Na nova versão há a confissão explicita de uma ilegalidade. Se as joias seriam para o patrimônio da União, por que uma parte delas, avaliada em R$ 400 mil ficou com Bolsonaro (ainda está), e o restante foi apreendido ao chegar no Brasil moqueadas na bagagem do assessor Marcos André dos Santos Soeiro, que tentou passar sem declará-las? Se o intento era agregá-las ao patrimônio estatal, por que a burocracia não foi cumprida desde o início? Era só preencher os devidos formulários e fazer o registro. O que se sabe é que, tanto para a parte que ficou com Bolsonaro quanto para a que ficou no aeroporto, se buscou omitir os bens da autoridade alfandegária. E a isso se dá o nome de descaminho.

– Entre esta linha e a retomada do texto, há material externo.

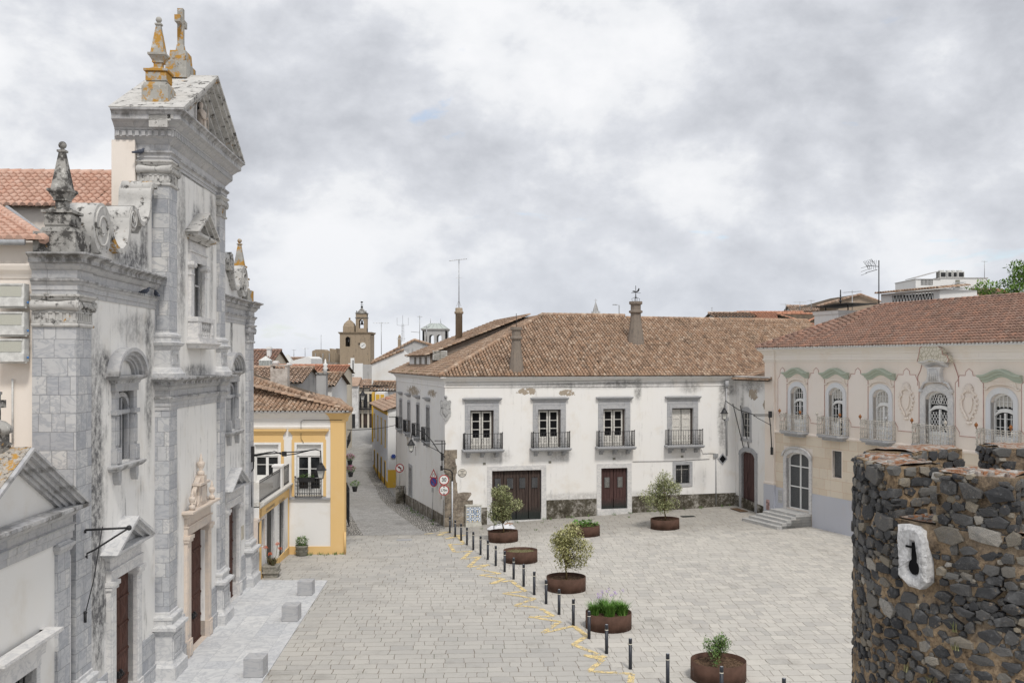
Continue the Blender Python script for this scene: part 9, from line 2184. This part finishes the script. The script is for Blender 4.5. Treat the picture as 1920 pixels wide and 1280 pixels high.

Desde outubro de 2021 o governo de Bolsonaro buscou resgatar as joias no aeroporto, sempre se valendo de subterfúgios suspeitíssimos. Uma verdadeira força-tarefa, inclusive com a participação de figuras do 1° escalão. Por que uma autoridade como Bento Albuquerque iria pessoalmente ao local senão para pressionar os funcionários pela força de seu status hierárquico? As carteiradas foram muitas, ainda que, felizmente, nenhuma tenha sido efetiva. A última se deu nos estertores do governo, no dia 29 de dezembro, quando o sargento da Marinha, Jairo Moreira da Silva, fez a tentativa derradeira.
As tipificações penais possíveis vão se ampliando na medida em que a materialidade se avoluma. Estamos a falar crimes como advocacia administrativa, descaminho e, a depender de outras investigações, até mesmo peculato. Os depoimentos contraditórios apenas demonstram que nenhuma justificativa se sustenta, e que as coisas vão se complicando com as gritantes inconsistências. Para Bolsonaro e sua turma já se foram as joias, e agora também podem se ir os dedos.